As these agencies, including Ziroom, YOU+ and MoFang Apartment, have gained billions of dollars in investment and grown rapidly in the past two years, they have expanded their market share by buying a large number of apartments. This helps them to monopolize the market and raise rents. Xia Lei, Deputy Director of the Evergrande Research Institution, co-established by the Evergrande Real Estate Group and Tsinghua University, said capital the agencies have raised has played an important role during the latest round of rent increases. “The investors urgently want to start making money which will inevitably lead to soaring rents,” Xia said. “Rapid rent growth will affect people’s living quality and willingness to consume, which will damage a city’s competitiveness and attraction.” Xia said the government should intervene in the rental market and regulate the industry.
The Beijing Municipal Commission of Housing and Urban-Rural Development instructed agencies in August not to use bank loans to buy apartments or to pay higher than market prices to acquire apartments to rent out. Ziroom promised to provide 80,000 apartments from its stock to the market. According to the agencies, the major reason for the rent rises is a supply shortage. The demolition of illegal buildings and a prohibition on co-renting to prevent safety risks has led to a reduction in supply. In the past year, Beijing has torn down 59.85 million square meters of illegal construction and plans to demolish another 40 million sq m this year. On the other hand, the city’s overall salable area of apartments in the past year was 8.75 million sq m and its affordable housing area was 2.67 million sq m. Beijing’s total floor space for residential buildings is 882 million sq m. According to RealData, the average rent in Beijing in the first seven months of this year grew by 10.7% year-on-year.
According to China Economic Weekly, up to 13 first- and second-tier cities in China saw rent increases of more than 20% in the past year. Chengdu, capital of Sichuan province, ranked top with a rise of 30.98% on average, followed by Shenzhen in Guangdong province with rent growth of 29.68%. Rent increases in Beijing and Guangzhou, capital of Guangdong, also surpassed 20% year-on-year this month, the China Daily reports.
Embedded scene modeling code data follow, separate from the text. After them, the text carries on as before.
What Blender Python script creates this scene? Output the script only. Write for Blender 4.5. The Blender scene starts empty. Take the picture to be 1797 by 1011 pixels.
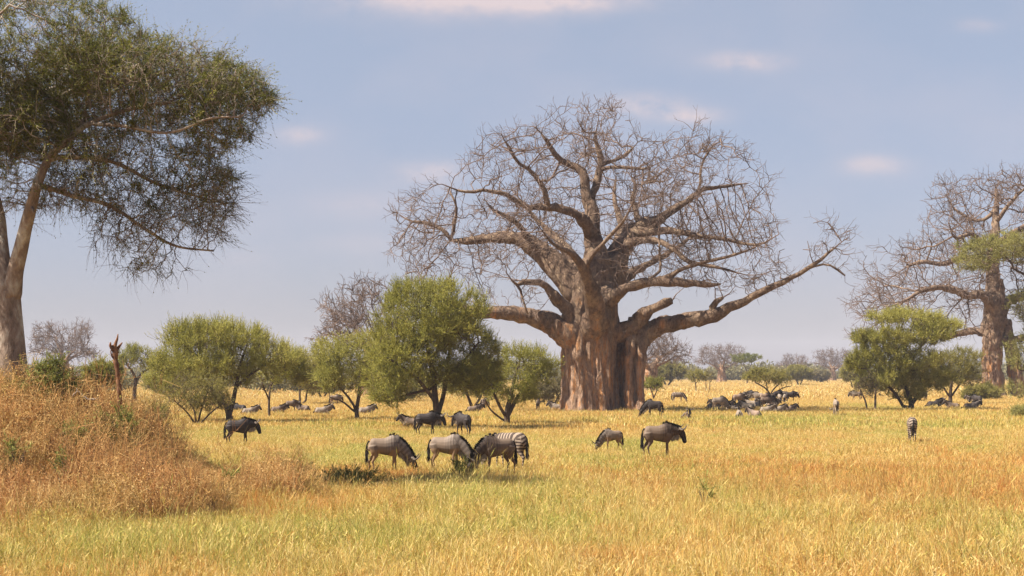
import bpy, math, random
import numpy as np
from mathutils import Vector, noise as mnoise

scene = bpy.context.scene
COL = scene.collection

# ------------------------------------------------------------------ camera
F, CX, HY, CAMZ = 2900.0, 898.5, 655.0, 3.2          # focal length in photo pixels, horizon row, eye height
cam_d = bpy.data.cameras.new('camera')
cam = bpy.data.objects.new('camera', cam_d)
COL.objects.link(cam)
cam.location = (0, 0, CAMZ)
cam.rotation_euler = (math.radians(90), 0, 0)
cam_d.sensor_width = 36
cam_d.lens = 36 * F / 1797
cam_d.shift_y = (HY - 505.5) / 1797
cam_d.clip_start = 0.5
cam_d.clip_end = 20000
scene.camera = cam

# ------------------------------------------------------------------ sun, sky, exposure
SUN_DIR = Vector((-0.75, -0.19, 1.0)).normalized()   # towards the sun: left, slightly behind the camera, high
SUN_EL = math.asin(SUN_DIR.z)
SUN_ROT = math.atan2(SUN_DIR.x, SUN_DIR.y)
sun_d = bpy.data.lights.new('sun', 'SUN')
sun_d.energy = 5.0
sun_d.angle = math.radians(0.53)
sun_d.color = (1.0, 0.93, 0.82)
sun = bpy.data.objects.new('sun', sun_d)
COL.objects.link(sun)
sun.rotation_euler = SUN_DIR.to_track_quat('Z', 'Y').to_euler()
sun.location = (-60, -40, 90)
SKY_STRENGTH = 0.15

world = bpy.data.worlds.new('World')
scene.world = world
world.use_nodes = True


def build_world():
    nt = world.node_tree
    N, L = nt.nodes, nt.links
    N.clear()
    out = N.new('ShaderNodeOutputWorld')
    bg = N.new('ShaderNodeBackground')
    bg.inputs['Strength'].default_value = SKY_STRENGTH
    L.new(bg.outputs[0], out.inputs[0])
    sky = N.new('ShaderNodeTexSky')
    sky.sky_type = 'NISHITA'
    sky.sun_disc = False
    sky.sun_elevation = SUN_EL
    sky.sun_rotation = SUN_ROT
    sky.altitude = 1000
    sky.air_density = 1.0
    sky.dust_density = 1.0
    sky.ozone_density = 2.0
    tc = N.new('ShaderNodeTexCoord')
    sep = N.new('ShaderNodeSeparateXYZ')
    L.new(tc.outputs['Generated'], sep.inputs[0])

    def math_n(op, a, b=None, clamp=False):
        m = N.new('ShaderNodeMath')
        m.operation = op
        m.use_clamp = clamp
        for i, v in enumerate((a, b)):
            if v is None:
                continue
            if isinstance(v, (int, float)):
                m.inputs[i].default_value = v
            else:
                L.new(v, m.inputs[i])
        return m.outputs[0]
    ymax = math_n('MAXIMUM', sep.outputs['Y'], 0.02)
    u = math_n('DIVIDE', sep.outputs['X'], ymax)
    v = math_n('DIVIDE', sep.outputs['Z'], ymax)
    # dusty lavender tint of the lower sky, clearer blue higher up
    tint = N.new('ShaderNodeValToRGB')
    L.new(math_n('MAXIMUM', sep.outputs['Z'], 0.0), tint.inputs[0])
    e = tint.color_ramp.elements
    e.new(0.5)
    e[0].position, e[0].color = 0.0, SKY_LOW
    e[1].position, e[1].color = 0.23, SKY_HIGH
    e[2].position, e[2].color = 0.55, SKY_ZENITH
    mul = N.new('ShaderNodeMix')
    mul.data_type = 'RGBA'
    mul.blend_type = 'MULTIPLY'
    mul.inputs[0].default_value = 1.0
    L.new(sky.outputs[0], mul.inputs[6])
    L.new(tint.outputs[0], mul.inputs[7])
    # clouds: soft irregular puffs at their own directions
    nz = N.new('ShaderNodeTexNoise')
    nz.inputs['Scale'].default_value = 26
    nz.inputs['Detail'].default_value = 6
    nz.inputs['Roughness'].default_value = 0.62
    mp = N.new('ShaderNodeMapping')
    mp.inputs['Scale'].default_value = (1, 1, 1.7)
    L.new(tc.outputs['Generated'], mp.inputs[0])
    L.new(mp.outputs[0], nz.inputs[0])
    nz2 = N.new('ShaderNodeTexNoise')
    nz2.inputs['Scale'].default_value = 9
    nz2.inputs['Detail'].default_value = 4
    L.new(mp.outputs[0], nz2.inputs[0])
    total = None
    for (px, py, rx, ry, amt) in CLOUDS:
        cu, cv = (px - CX) / F, (HY - py) / F
        a = math_n('DIVIDE', math_n('SUBTRACT', u, cu), rx / F)
        b = math_n('DIVIDE', math_n('SUBTRACT', v, cv), ry / F)
        d = math_n('ADD', math_n('MULTIPLY', a, a), math_n('MULTIPLY', b, b))
        g = math_n('EXPONENT', math_n('MULTIPLY', d, -1.1))
        g = math_n('MULTIPLY', g, amt * 1.25)
        total = g if total is None else math_n('ADD', total, g)
    den = math_n('MULTIPLY', total, math_n('MULTIPLY', math_n('SUBTRACT', nz.outputs[0], 0.27), 3.0, True))
    thin = math_n('MULTIPLY', math_n('SUBTRACT', nz2.outputs[0], 0.42), 0.55, True)
    den = math_n('ADD', den, thin, True)
    front = math_n('GREATER_THAN', sep.outputs['Y'], 0.05)
    den = math_n('MULTIPLY', den, front, True)
    cl = N.new('ShaderNodeMix')
    cl.data_type = 'RGBA'
    L.new(den, cl.inputs[0])
    L.new(mul.outputs[2], cl.inputs[6])
    cl.inputs[7].default_value = CLOUD_COL
    L.new(cl.outputs[2], bg.inputs['Color'])


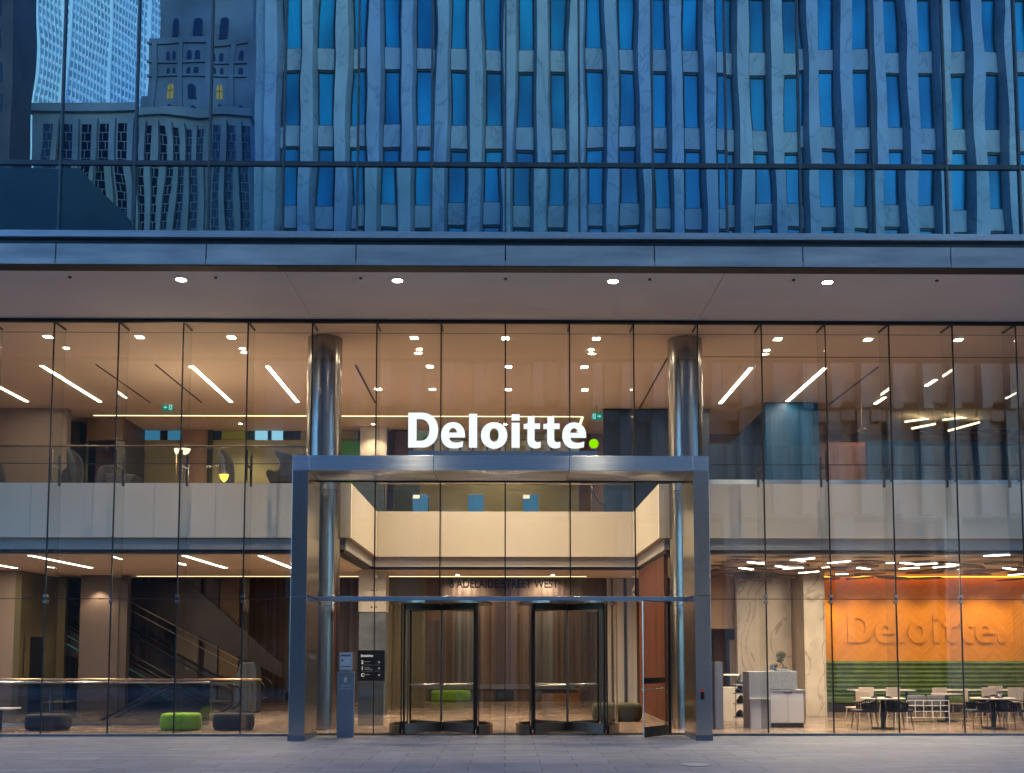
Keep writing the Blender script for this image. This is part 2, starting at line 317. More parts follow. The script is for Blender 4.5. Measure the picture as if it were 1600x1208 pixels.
# ------------------------------------------------------------------ mesh helpers
class MB:
    def __init__(s): s.v = []; s.f = []
    def box(s, x0, x1, y0, y1, z0, z1):
        b = len(s.v); s.v += [(x, y, z) for z in (z0, z1) for y in (y0, y1) for x in (x0, x1)]
        s.f += [tuple(b + i for i in q) for q in ((0, 2, 3, 1), (4, 5, 7, 6), (0, 1, 5, 4), (2, 6, 7, 3), (0, 4, 6, 2), (1, 3, 7, 5))]
        return s
    def quad(s, *p): b = len(s.v); s.v += [tuple(q) for q in p]; s.f.append(tuple(range(b, b + len(p)))); return s
    def prism(s, pts, y0, y1):
        """outline in XZ, extruded along Y"""
        b = len(s.v); n = len(pts); s.v += [(x, y0, z) for x, z in pts] + [(x, y1, z) for x, z in pts]
        s.f += [tuple(b + i for i in range(n)), tuple(b + n + i for i in reversed(range(n)))]
        s.f += [(b + i, b + n + i, b + n + (i + 1) % n, b + (i + 1) % n) for i in range(n)]; return s
    def prismz(s, pts, z0, z1):
        b = len(s.v); n = len(pts); s.v += [(x, y, z0) for x, y in pts] + [(x, y, z1) for x, y in pts]
        s.f += [tuple(b + i for i in reversed(range(n))), tuple(b + n + i for i in range(n))]
        s.f += [(b + i, b + (i + 1) % n, b + n + (i + 1) % n, b + n + i) for i in range(n)]; return s
    def cyl(s, x, y, z0, z1, r, n=24, r1=None):
        r1 = r if r1 is None else r1; b = len(s.v)
        s.v += [(x + r * math.cos(2 * math.pi * i / n), y + r * math.sin(2 * math.pi * i / n), z0) for i in range(n)]
        s.v += [(x + r1 * math.cos(2 * math.pi * i / n), y + r1 * math.sin(2 * math.pi * i / n), z1) for i in range(n)]
        s.f += [tuple(b + i for i in reversed(range(n))), tuple(b + n + i for i in range(n))]
        s.f += [(b + i, b + (i + 1) % n, b + n + (i + 1) % n, b + n + i) for i in range(n)]; return s
    def tube(s, pts, r, n=8):
        pts = [Vector(p) for p in pts]; rings = []
        for i, p in enumerate(pts):
            t = (pts[min(i + 1, len(pts) - 1)] - pts[max(i - 1, 0)]).normalized()
            a = t.cross(Vector((0, 0, 1)) if abs(t.z) < .9 else Vector((0, 1, 0))).normalized(); c = t.cross(a)
            rr = r[i] if isinstance(r, (list, tuple)) else r
            b = len(s.v); rings.append(b)
            s.v += [tuple(p + a * (rr * math.cos(2 * math.pi * k / n)) + c * (rr * math.sin(2 * math.pi * k / n))) for k in range(n)]
        for a, b in zip(rings, rings[1:]):
            s.f += [(a + k, a + (k + 1) % n, b + (k + 1) % n, b + k) for k in range(n)]
        s.f += [tuple(rings[0] + k for k in reversed(range(n))), tuple(rings[-1] + k for k in range(n))]; return s
    def lathe(s, prof, x=0, y=0, n=28):
        b = len(s.v); m = len(prof)
        for i in range(n):
            a = 2 * math.pi * i / n; s.v += [(x + r * math.cos(a), y + r * math.sin(a), z) for r, z in prof]
        for i in range(n):
            j = (i + 1) % n; s.f += [(b + i * m + k, b + j * m + k, b + j * m + k + 1, b + i * m + k + 1) for k in range(m - 1)]
        return s
    def build(s, name, m, parent=None, bevel=0, smooth=False, at=None):
        me = bpy.data.meshes.new(name); off = Vector((0, 0, 0))
        if parent is not None: off = wloc(parent)
        if at is not None: off = Vector(at)
        me.from_pydata([tuple(Vector(v) - off) for v in s.v], [], s.f); me.update()
        return link_mesh(name, me, m, parent, off, bevel, smooth)
def wloc(o):
    v = Vector(o.location)
    while o.parent: o = o.parent; v += Vector(o.location)
    return v
def link_mesh(name, me, m, parent, off, bevel=0, smooth=False):
    import bmesh
    bm = bmesh.new(); bm.from_mesh(me); bmesh.ops.recalc_face_normals(bm, faces=bm.faces); bm.to_mesh(me); bm.free()
    o = bpy.data.objects.new(name, me); COL.objects.link(o)
    if m: me.materials.append(m)
    if parent is not None: o.parent = parent; o.location = Vector(off) - wloc(parent)
    else: o.location = off
    if smooth:
        for p in me.polygons: p.use_smooth = True
        try: me.set_sharp_from_angle(angle=R(40))
        except Exception: pass
    if bevel:
        b = o.modifiers.new("bevel", 'BEVEL'); b.width = bevel; b.segments = 2; b.limit_method = 'ANGLE'
    return o
def tag(o, label, cat, group=None):
    o['label'] = label; o['category'] = cat
    if group: o['group'] = group
    return o
def thing(name, label, cat, loc=(0, 0, 0), rz=0, group=None):
    o = bpy.data.objects.new(name, None); COL.objects.link(o); o.location = loc; o.rotation_euler = (0, 0, rz)
    o.empty_display_size = .2
    return tag(o, label, cat, group)
def struct(o): o['kind'] = 'structure'; return o
def box(name, m, x0, x1, y0, y1, z0, z1, parent=None, bevel=0):
    at = None
    if parent is None: at = ((x0 + x1) / 2, (y0 + y1) / 2, z0)
    return MB().box(x0, x1, y0, y1, z0, z1).build(name, m, parent, bevel, at=at)
def copy_tree(o, parent=None):
    c = o.copy(); COL.objects.link(c)
    if parent is not None: c.parent = parent
    for ch in [x for x in o.children]: copy_tree(ch, c)
    return c
def text(s, size, loc, m, parent, extrude=.002, bold=0.0, align='LEFT', width=None, name="lettering"):
    cu = bpy.data.curves.new(name, 'FONT'); cu.body = s; cu.size = size; cu.extrude = extrude; cu.offset = bold; cu.align_x = align
    t = bpy.data.objects.new(name, cu); COL.objects.link(t); bpy.context.view_layer.update()
    dg = bpy.context.evaluated_depsgraph_get(); me = bpy.data.meshes.new_from_object(t.evaluated_get(dg))
    bpy.data.objects.remove(t)
    if width:
        xs = [v.co.x for v in me.vertices]; k = width / (max(xs) - min(xs))
        for v in me.vertices: v.co.x *= k
    for v in me.vertices: v.co = Vector((v.co.x, -v.co.z, v.co.y))
    me.materials.clear()
    return link_mesh(name, me, m, parent, Vector(loc))

# ------------------------------------------------------------------ ground
pave = MB().box(-40, 40, -9.0, 60, -.55, -.05)
o = pave.build("pavement", paveM); struct(o)
o = MB().box(-120, 120, -21, -9.30, -.6, -.22).build("road", roadM); struct(o)
o = MB().box(-120, 120, -9.30, -9.0, -.6, -.052).build("kerb", kerbM); struct(o)
o = MB().box(-120, 120, -170, -21, -.6, -.08).build("far_pavement", kerbM); struct(o)
o = MB().box(-24, 24, .06, 20, -.30, 0).build("lobby_floor", floorM); struct(o)
# plinths either side of the entrance portal
for k, (a, b) in enumerate(((-24, -4.66), (4.56, 24))):
    q = box("plinth", plinthM, a, b, -.20, .058, -.30, .0)
    tag(q, ["low dark granite plinth under the left glass bays", "low dark granite plinth under the right glass bays"][k], "plinth")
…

China Evergrande, China’s third largest property developer by sales, posted a 101.5% surge in first-half core profit to CNY55.01 billion, while revenue rose 59.8% to CNY300.35 billion on the same period last year. Contracted sales in the first six months of the year increased by 24.6% year-on-year to CNY304.18 billion, accounting for more than half the company’s annual sales target. Evergrande CEO Xia Haijun expects that over the next three to five years, the country’s top 10 developers will account for 40% of the whole market while the top three – Country Garden, Vanke and Evergrande – will account for around a fifth of all sales. Of the 12 of Hong Kong-listed Chinese developers that have released half-year results, only one missed estimates.